Data lines:
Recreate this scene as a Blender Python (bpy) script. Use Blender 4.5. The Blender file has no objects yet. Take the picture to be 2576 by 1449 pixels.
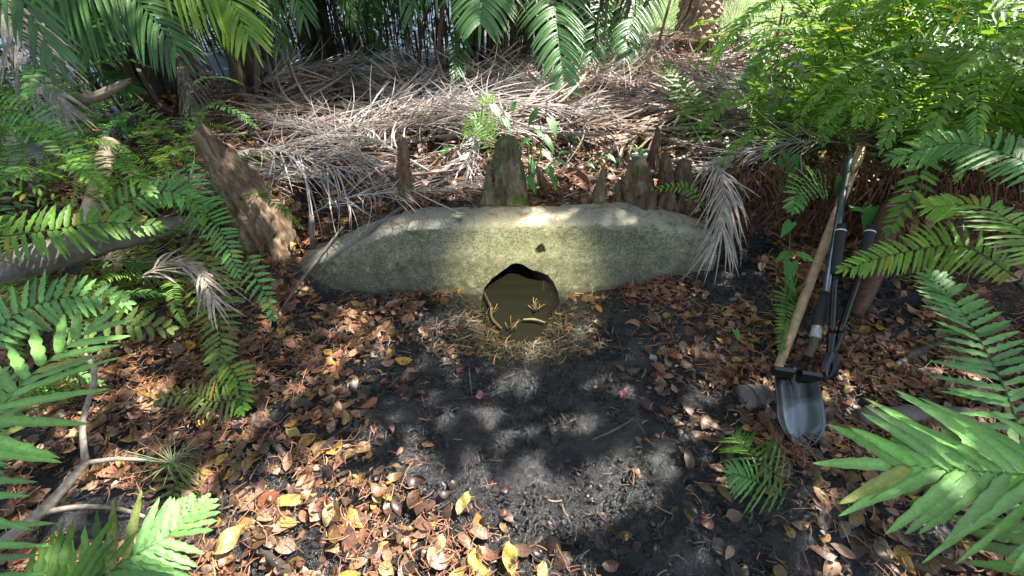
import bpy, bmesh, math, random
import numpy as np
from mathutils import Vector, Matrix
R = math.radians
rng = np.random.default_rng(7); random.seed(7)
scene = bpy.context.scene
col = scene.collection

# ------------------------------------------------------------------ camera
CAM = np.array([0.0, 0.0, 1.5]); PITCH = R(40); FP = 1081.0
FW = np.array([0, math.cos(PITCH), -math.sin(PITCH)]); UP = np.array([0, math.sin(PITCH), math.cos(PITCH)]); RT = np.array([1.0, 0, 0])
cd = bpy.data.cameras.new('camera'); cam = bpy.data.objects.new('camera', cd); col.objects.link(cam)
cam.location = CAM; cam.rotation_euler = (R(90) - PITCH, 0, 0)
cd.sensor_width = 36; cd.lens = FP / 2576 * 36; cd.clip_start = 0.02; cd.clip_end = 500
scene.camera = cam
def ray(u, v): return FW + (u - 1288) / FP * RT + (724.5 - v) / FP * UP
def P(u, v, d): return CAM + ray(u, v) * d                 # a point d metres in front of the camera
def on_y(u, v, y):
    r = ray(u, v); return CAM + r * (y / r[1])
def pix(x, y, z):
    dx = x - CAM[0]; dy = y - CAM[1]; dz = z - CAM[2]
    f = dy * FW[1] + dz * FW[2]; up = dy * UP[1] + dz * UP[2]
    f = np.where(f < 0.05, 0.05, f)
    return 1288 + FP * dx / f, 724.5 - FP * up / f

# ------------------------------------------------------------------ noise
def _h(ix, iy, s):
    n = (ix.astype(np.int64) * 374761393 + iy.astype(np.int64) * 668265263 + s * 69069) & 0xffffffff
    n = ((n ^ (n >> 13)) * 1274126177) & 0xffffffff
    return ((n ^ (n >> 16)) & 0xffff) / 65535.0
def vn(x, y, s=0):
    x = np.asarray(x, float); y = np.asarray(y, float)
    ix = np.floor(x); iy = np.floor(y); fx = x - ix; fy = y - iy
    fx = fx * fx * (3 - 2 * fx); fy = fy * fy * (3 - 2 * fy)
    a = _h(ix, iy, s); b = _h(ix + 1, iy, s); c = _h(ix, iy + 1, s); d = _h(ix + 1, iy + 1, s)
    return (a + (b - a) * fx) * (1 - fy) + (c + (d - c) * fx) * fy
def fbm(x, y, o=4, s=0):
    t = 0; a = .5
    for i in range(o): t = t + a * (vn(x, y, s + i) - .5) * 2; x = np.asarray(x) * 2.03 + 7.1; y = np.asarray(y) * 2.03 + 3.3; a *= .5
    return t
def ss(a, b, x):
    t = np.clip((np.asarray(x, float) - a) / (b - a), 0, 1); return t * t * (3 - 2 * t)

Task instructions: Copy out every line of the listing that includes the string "scene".

Exercise response:
Recreate this scene as a Blender Python (bpy) script. Use Blender 4.5. The Blender file has no objects yet. Take the picture to be 2576 by 1449 pixels.
scene = bpy.context.scene
col = scene.collection
scene.camera = cam